Influence on Indian religions
Jhana as liberation
Hindu texts later used that term to indicate the state of liberation. According to Walshe, citing Rhys Davids, this is not in conformity with Buddhist usage:[72][page needed]
its subsequent use in Hindu texts to denote the state of enlightenment is not in conformity with Buddhist usage, where the basic meaning of concentration is expanded to cover ‘meditation’ in general.[8][page needed]
But according to Vetter, the practice of dhyana may have been the original liberating practice in Buddhism.[2][page needed]
Parallels with Patanjali's Ashtanga Yoga
See also: Yoga Sutras of Patanjali § Buddhism
There are parallels with the fourth to eighth stages of Patanjali's Ashtanga Yoga, as mentioned in his classical work, Yoga Sutras of Patanjali,[73] which were compiled around 400 CE by, taking materials about yoga from older traditions.[74][75][76]
Patanjali discerns bahiranga (external) aspects of yoga namely, yama, niyama, asana, pranayama, and the antaranga (internal) yoga. Having actualized the pratyahara stage, a practitioner is able to effectively engage into the practice of Samyama. At the stage of pratyahara, the consciousness of the individual is internalized in order that the sensations from the senses of taste, touch, sight, hearing and smell don't reach their respective centers in the brain and takes the sadhaka (practitioner) to next stages of Yoga, namely Dharana (concentration), Dhyana (meditation), and Samadhi (mystical absorption), being the aim of all Yogic practices.[77]

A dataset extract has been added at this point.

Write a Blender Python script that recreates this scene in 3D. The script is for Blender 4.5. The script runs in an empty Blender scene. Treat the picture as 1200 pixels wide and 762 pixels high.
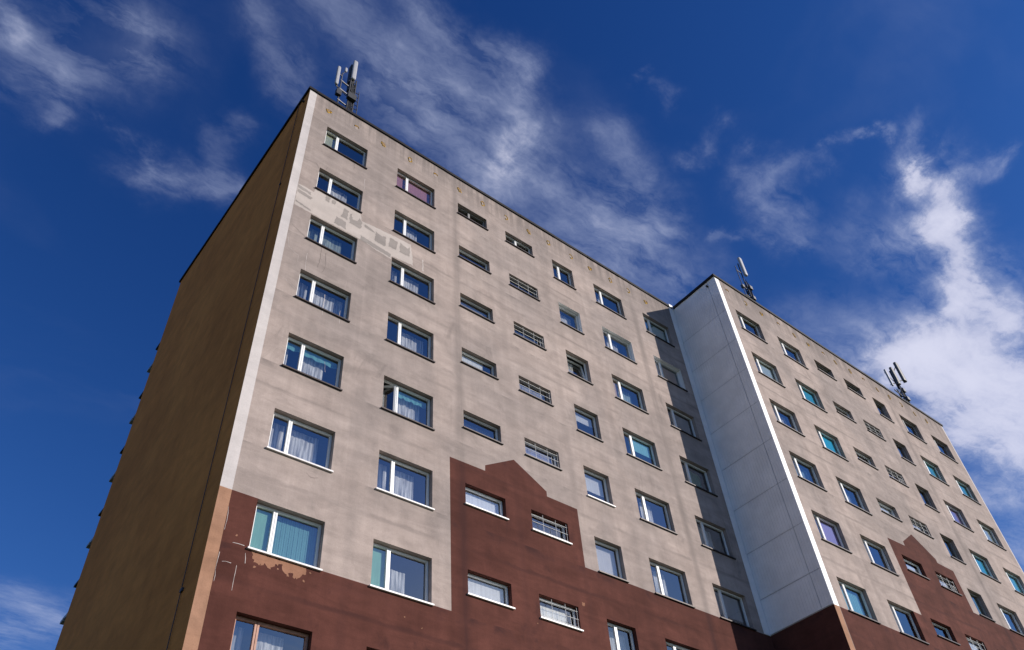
import bpy, bmesh, math, random
from mathutils import Vector, Matrix
from mathutils.geometry import tessellate_polygon
random.seed(7)
sc = bpy.context.scene
COL = sc.collection
PI = math.pi

# ------------------------------------------------------------------ helpers
def box(bm, x0, x1, y0, y1, z0, z1, mi=0):
    v = [bm.verts.new((x, y, z)) for z in (z0, z1) for y in (y0, y1) for x in (x0, x1)]
    for f in ((0, 2, 3, 1), (4, 5, 7, 6), (0, 1, 5, 4), (2, 6, 7, 3), (0, 4, 6, 2), (1, 3, 7, 5)):
        fc = bm.faces.new([v[i] for i in f]); fc.material_index = mi

def quad(bm, pts, mi=0):
    f = bm.faces.new([bm.verts.new(p) for p in pts]); f.material_index = mi
    return f

def tube(bm, a, b, r, n=8, r2=None):
    a, b = Vector(a), Vector(b); r2 = r if r2 is None else r2
    d = (b - a).normalized()
    u = d.orthogonal().normalized(); w = d.cross(u)
    A = [bm.verts.new(a + (u*math.cos(t) + w*math.sin(t))*r) for t in [2*PI*k/n for k in range(n)]]
    B = [bm.verts.new(b + (u*math.cos(t) + w*math.sin(t))*r2) for t in [2*PI*k/n for k in range(n)]]
    for k in range(n):
        bm.faces.new((A[k], A[(k+1) % n], B[(k+1) % n], B[k]))
    bm.faces.new(A[::-1]); bm.faces.new(B)

def mesh(name, bm, mats):
    bmesh.ops.recalc_face_normals(bm, faces=bm.faces[:])
    me = bpy.data.meshes.new(name); bm.to_mesh(me); bm.free()
    for m in (mats if isinstance(mats, (list, tuple)) else [mats]): me.materials.append(m)
    return me

def link(name, me, parent=None, loc=None):
    o = bpy.data.objects.new(name, me); COL.objects.link(o)
    if parent is not None: o.parent = parent
    if loc is not None: o.location = loc
    return o

def obj(name, bm, mats, parent=None, loc=None):
    return link(name, mesh(name, bm, mats), parent, loc)

def thing(name, label, cat, loc=(0, 0, 0), group=None):
    o = bpy.data.objects.new(name, None); COL.objects.link(o); o.location = loc
    o.empty_display_size = 0.5
    o['label'] = label; o['category'] = cat
    if group: o['group'] = group
    return o

# ------------------------------------------------------------------ materials
def newmat(name):
    m = bpy.data.materials.new(name); m.use_nodes = True
    nt = m.node_tree; nt.nodes.clear()
    return m, nt, nt.nodes, nt.links

class NT:
    """small node builder"""
    def __init__(s, nt): s.nt, s.n, s.l = nt, nt.nodes, nt.links
    def set(s, sock, v):
        if hasattr(v, 'is_linked') or isinstance(v, bpy.types.NodeSocket): s.l.new(v, sock)
        else: sock.default_value = v
    def math(s, op, a, b=None, c=None, clamp=False):
        k = s.n.new('ShaderNodeMath'); k.operation = op; k.use_clamp = clamp
        s.set(k.inputs[0], a)
        if b is not None: s.set(k.inputs[1], b)
        if c is not None: s.set(k.inputs[2], c)
        return k.outputs[0]
    def vmath(s, op, a, b=None, scale=None):
        k = s.n.new('ShaderNodeVectorMath'); k.operation = op
        s.set(k.inputs[0], a)
        if b is not None: s.set(k.inputs[1], b)
        if scale is not None: s.set(k.inputs[3], scale)
        return k
    def noise(s, vec, scale, detail=5, rough=0.55, dist=0.0, color=False):
        k = s.n.new('ShaderNodeTexNoise')
        if vec is not None: s.l.new(vec, k.inputs['Vector'])
        k.inputs['Scale'].default_value = scale; k.inputs['Detail'].default_value = detail
        k.inputs['Roughness'].default_value = rough; k.inputs['Distortion'].default_value = dist
        return k.outputs['Color' if color else 'Fac']
    def mapscale(s, vec, sx, sy, sz, loc=(0, 0, 0)):
        k = s.n.new('ShaderNodeMapping'); s.l.new(vec, k.inputs[0])
        k.inputs['Scale'].default_value = (sx, sy, sz); k.inputs['Location'].default_value = loc
        return k.outputs[0]
    def ramp(s, fac, a, b, lo=0.0, hi=1.0, smooth=True):
        k = s.n.new('ShaderNodeMapRange'); k.interpolation_type = 'SMOOTHSTEP' if smooth else 'LINEAR'
        s.set(k.inputs[0], fac)
        for i, v in zip((1, 2, 3, 4), (a, b, lo, hi)): k.inputs[i].default_value = v
        return k.outputs[0]
    def mix(s, fac, a, b, mode='MIX'):
        k = s.n.new('ShaderNodeMix'); k.data_type = 'RGBA'; k.blend_type = mode
        s.set(k.inputs[0], fac); s.set(k.inputs[6], a); s.set(k.inputs[7], b)
        return k.outputs[2]
    def objco(s):
        return s.n.new('ShaderNodeTexCoord').outputs['Object']
    def principled(s, color, rough=0.8, metal=0.0, spec=0.3, normal=None):
        p = s.n.new('ShaderNodeBsdfPrincipled')
        s.set(p.inputs['Base Color'], color); s.set(p.inputs['Roughness'], rough)
        p.inputs['Metallic'].default_value = metal; p.inputs['Specular IOR Level'].default_value = spec
        if normal is not None: s.l.new(normal, p.inputs['Normal'])
        return p
    def out(s, sh):
        o = s.n.new('ShaderNodeOutputMaterial'); s.l.new(sh, o.inputs[0])
    def bump(s, h, strength, dist):
        k = s.n.new('ShaderNodeBump'); k.inputs['Strength'].default_value = strength
        k.inputs['Distance'].default_value = dist; s.l.new(h, k.inputs['Height'])
        return k.outputs[0]

def c4(c): return (c[0], c[1], c[2], 1.0)

def simple(name, color, rough=0.6, metal=0.0, spec=0.3, var=0.12, scale=3.0):
    m, nt, n, l = newmat(name); b = NT(nt)
    nz = b.noise(b.objco(), scale, 5, 0.6)
    f = b.ramp(nz, 0.3, 0.7, 1-var, 1+var)
    cc = b.n.new('ShaderNodeRGB'); cc.outputs[0].default_value = c4(color)
    col = b.vmath('SCALE', cc.outputs[0], scale=f).outputs[0]
    b.out(b.principled(col, rough, metal, spec).outputs[0])
    return m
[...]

The Eight Limbs of the yoga sutras show Samadhi as one of its limbs. The Eight limbs of the Yoga Sutra was influenced by Buddhism.[78][79] Vyasa's Yogabhashya, the commentary to the Yogasutras, and Vacaspati Misra's subcommentary state directly that the samadhi techniques are directly borrowed from the Buddhists' Jhana, with the addition of the mystical and divine interpretations of mental absorption.[80][not in citation given] However, it is also to be noted that the Yoga Sutra, especially the fourth segment of Kaivalya Pada, contains several polemical verses critical of Buddhism, particularly the Vijñānavāda school of Vasubandhu.[81]
The suttas show that during the time of the Buddha, Nigantha Nataputta, the Jain leader, did not even believe that it is possible to enter a state where the thoughts and examination stop.[82]
Scientific studies
There has been little scientific study of these mental states. In 2008, an EEG study found "strong, significant, and consistent differences in specific brain regions when the meditator is in a jhana state compared to normal resting consciousness".[83] Tentative hypotheses on the neurological correlates have been proposed, but lack supporting evidence.